El desconcierto

El reparto de la túnica de Inés Arrimadas

Al igual que en el siglo pasado Juan Carlos I descalificaba al presidente Arias Navarro como un desastre sin paliativos, muy bien podría hoy Felipe VI descalificar igualmente a Pablo Casado como líder dada la grave situación en la que se halla el Partido Popular. Imposible hacerlo peor. Junto al seísmo político creado por los jueces que juzgan la pasada corrupción de su partido, habrá que sumar el próximo domingo el terremoto electoral catalán que, antes de producirse, indica ya que Génova a muy duras penas podrá soportar verse adelantada por Vox. No es que vaya a hundirse el PP, al menos por ahora, quien se hunde política, moral y electoralmente es una dirección que parece trabajar más para el presidente Sánchez o para la oposición liderada por Abascal.

No es una novedad el vacío directivo en el Partido Popular; ya lo vivió en 1987 cuando la dimisión de Fraga, protagonizado por ese Casado avant la lettre que fue Hernández Mancha, pero entonces los del PP no tenían una alternativa en la propia derecha como hoy lo es Vox. El hecho de que Iván Espinosa de los Monteros tuviera que salvar al Gobierno en la decisiva votación sobre la gestión de los fondos europeos, para poder ejecutar los acuerdos de los inversores con Sánchez, implica un inteligente punto de inflexión que marca un significativo giro preñado de peligros para el PP que votó en contra junto con ERC. Es la primera vez desde la transición que la derecha radical defiende los intereses de la derecha económica mientras que el PP frívolamente los ignora.

Hasta ahora habían existido tránsfugas en la política española, incluso hay acuerdos para combatirlos, pero el Partido Popular es el primer partido trans de la política española.

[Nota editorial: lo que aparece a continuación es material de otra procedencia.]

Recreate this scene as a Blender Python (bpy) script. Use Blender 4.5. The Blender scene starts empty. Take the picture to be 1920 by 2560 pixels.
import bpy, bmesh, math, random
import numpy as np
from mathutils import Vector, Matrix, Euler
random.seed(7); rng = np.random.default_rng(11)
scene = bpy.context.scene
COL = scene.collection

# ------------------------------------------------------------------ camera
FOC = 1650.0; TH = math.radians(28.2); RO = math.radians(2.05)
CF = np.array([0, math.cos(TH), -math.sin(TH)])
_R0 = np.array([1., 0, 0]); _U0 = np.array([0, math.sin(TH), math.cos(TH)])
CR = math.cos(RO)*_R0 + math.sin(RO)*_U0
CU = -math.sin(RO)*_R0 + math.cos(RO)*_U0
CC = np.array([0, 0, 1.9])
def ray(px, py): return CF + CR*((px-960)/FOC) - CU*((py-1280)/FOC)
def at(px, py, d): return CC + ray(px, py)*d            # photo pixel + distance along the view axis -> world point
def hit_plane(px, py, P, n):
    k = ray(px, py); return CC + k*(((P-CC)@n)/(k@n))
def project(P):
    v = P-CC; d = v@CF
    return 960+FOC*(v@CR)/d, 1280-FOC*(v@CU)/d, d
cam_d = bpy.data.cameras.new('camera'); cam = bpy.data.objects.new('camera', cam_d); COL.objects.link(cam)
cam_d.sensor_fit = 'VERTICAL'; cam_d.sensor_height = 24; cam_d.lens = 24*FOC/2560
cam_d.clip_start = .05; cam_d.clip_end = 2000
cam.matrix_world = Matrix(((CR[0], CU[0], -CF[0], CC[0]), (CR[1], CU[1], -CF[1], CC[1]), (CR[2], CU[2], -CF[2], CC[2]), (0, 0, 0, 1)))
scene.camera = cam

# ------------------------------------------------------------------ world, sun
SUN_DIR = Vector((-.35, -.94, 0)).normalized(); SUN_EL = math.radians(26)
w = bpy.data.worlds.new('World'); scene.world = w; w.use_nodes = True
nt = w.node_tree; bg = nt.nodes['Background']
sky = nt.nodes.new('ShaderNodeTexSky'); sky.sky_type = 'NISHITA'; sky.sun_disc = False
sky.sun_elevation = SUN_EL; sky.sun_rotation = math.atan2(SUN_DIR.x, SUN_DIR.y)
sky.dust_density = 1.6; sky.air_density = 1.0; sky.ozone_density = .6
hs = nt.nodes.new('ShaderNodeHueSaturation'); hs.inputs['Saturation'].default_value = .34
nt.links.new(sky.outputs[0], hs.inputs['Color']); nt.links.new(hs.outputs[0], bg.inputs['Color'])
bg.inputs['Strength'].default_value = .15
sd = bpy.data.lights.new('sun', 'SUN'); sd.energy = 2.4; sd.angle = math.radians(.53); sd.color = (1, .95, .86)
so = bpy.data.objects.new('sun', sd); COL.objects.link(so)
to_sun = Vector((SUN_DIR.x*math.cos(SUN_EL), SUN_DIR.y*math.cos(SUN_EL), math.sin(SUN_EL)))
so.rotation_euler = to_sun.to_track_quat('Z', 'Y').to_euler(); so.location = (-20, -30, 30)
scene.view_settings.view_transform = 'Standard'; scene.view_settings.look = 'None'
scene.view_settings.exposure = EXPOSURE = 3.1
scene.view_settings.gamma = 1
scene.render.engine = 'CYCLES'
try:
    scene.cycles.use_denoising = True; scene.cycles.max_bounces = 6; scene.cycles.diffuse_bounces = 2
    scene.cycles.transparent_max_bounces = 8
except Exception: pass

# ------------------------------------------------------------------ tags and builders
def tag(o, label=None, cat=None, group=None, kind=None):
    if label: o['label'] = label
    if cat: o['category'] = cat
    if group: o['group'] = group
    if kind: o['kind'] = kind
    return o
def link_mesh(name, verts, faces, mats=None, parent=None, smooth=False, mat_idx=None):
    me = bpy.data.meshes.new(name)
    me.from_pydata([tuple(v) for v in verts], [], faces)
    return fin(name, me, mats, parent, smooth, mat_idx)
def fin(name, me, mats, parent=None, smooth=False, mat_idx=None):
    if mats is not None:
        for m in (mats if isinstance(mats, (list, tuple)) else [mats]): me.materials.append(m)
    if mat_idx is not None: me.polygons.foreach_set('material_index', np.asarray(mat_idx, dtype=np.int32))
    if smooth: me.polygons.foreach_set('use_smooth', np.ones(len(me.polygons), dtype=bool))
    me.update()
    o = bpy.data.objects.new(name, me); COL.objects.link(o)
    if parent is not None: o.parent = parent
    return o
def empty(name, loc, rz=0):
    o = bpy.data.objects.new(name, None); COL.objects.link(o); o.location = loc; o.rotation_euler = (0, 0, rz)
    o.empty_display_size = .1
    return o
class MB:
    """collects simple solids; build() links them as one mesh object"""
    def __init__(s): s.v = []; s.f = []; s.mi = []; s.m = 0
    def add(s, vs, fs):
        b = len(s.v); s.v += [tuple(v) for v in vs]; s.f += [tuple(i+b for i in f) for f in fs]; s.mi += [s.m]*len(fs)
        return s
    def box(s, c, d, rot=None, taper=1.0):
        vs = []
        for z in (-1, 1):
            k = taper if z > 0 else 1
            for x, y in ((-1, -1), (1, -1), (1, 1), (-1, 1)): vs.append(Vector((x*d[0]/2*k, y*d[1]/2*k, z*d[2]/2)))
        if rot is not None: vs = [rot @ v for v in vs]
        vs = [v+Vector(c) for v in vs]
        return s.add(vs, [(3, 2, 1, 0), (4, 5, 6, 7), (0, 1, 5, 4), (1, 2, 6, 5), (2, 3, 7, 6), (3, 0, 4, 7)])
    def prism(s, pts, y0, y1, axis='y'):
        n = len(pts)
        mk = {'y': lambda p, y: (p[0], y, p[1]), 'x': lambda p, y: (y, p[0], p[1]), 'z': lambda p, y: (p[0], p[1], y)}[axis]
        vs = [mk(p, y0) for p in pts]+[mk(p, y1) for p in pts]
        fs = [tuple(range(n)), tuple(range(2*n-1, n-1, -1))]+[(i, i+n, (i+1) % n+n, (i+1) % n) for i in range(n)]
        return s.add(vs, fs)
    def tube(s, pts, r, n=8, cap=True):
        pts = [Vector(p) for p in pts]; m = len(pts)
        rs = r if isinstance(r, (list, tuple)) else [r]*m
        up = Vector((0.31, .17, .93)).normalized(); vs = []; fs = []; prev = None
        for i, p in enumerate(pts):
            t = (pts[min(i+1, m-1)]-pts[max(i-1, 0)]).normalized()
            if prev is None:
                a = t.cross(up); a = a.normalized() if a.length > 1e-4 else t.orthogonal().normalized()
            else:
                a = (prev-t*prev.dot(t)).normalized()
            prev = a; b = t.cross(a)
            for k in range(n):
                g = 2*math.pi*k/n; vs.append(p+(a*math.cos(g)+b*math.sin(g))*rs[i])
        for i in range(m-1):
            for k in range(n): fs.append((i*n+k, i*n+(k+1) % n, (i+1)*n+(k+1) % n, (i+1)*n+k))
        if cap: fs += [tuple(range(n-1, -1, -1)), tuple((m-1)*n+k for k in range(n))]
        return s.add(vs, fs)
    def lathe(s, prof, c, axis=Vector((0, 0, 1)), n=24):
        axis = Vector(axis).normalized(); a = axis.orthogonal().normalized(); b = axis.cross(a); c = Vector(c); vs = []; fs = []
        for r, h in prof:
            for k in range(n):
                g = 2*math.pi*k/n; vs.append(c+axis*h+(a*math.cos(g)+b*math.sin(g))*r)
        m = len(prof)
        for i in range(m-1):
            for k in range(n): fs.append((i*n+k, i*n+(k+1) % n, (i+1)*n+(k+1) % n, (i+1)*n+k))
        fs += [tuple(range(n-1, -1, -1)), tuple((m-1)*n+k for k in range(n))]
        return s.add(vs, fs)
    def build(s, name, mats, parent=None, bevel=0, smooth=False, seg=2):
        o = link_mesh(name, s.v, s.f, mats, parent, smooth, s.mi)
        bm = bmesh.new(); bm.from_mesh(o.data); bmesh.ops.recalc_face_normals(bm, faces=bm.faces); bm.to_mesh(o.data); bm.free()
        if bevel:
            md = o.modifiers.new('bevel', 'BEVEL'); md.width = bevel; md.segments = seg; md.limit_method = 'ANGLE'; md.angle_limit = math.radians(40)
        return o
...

Nacido con un rotundo sexo de derecha, niega ahora su identidad sexual y parece buscar una nueva de género que no sea de derecha ni de izquierda. Sea por la tendencia trans, sea por la propia genética franquista, el hecho cierto es que no ha votado el acuerdo de la derecha con la Moncloa, votó con el independentismo catalán. Jugar con las cosas del comer, los 140.000 millones de euros de Bruselas, para intentar buscar un atajo hacia la Moncloa es un claro signo de inmadurez política.

No en vano, tanto Alberto Núñez Feijóo como Cayetana Alvárez de Toledo, dos de las mejores cabezas del PP, aguardan con impaciencia la noche del 14 de febrero para poder relanzar una política de centro derecha o de unidad de la derecha. Uno y otra saben que con Casado caminan hacia la liquidación del Partido Popular y que, por lo tanto, urge dotarlo de una línea política coherente desde, por y para la derecha. El previsible voto de los catalanes va a ser un potente revulsivo para lograrla. Según como sea el reparto de la túnica de Inés Arrimadas, los porcentajes de voto ciudadano fugados a Vox, PP y PSC, será el arranque de este serio debate político interno del Partido Popular sobre sus perspectivas.

Ni que decir tiene que la resolución de este dilema del Partido Popular, cabalgar junto o contra Vox, es vital a la hora de encontrar una salida a la permanente inestabilidad del gobierno progresista de Pedro Sánchez. Sin una  firme oposición que dialogue y pacte, la Moncloa no lo va a tener nada fácil, en un grave escenario socioeconómico tan crítico como el que vivimos hoy y previsiblemente mañana. A nadie más que a la misma izquierda le interesa que los más de cinco millones de votos de la derecha salgan pronto, finalmente, del desconcierto al que han sido abocados por una dirección tan inexperta como aventurera, acostumbrada a confundir la actividad política con el marketing Borgen de los publicitarios fascinados por los juegos políticos.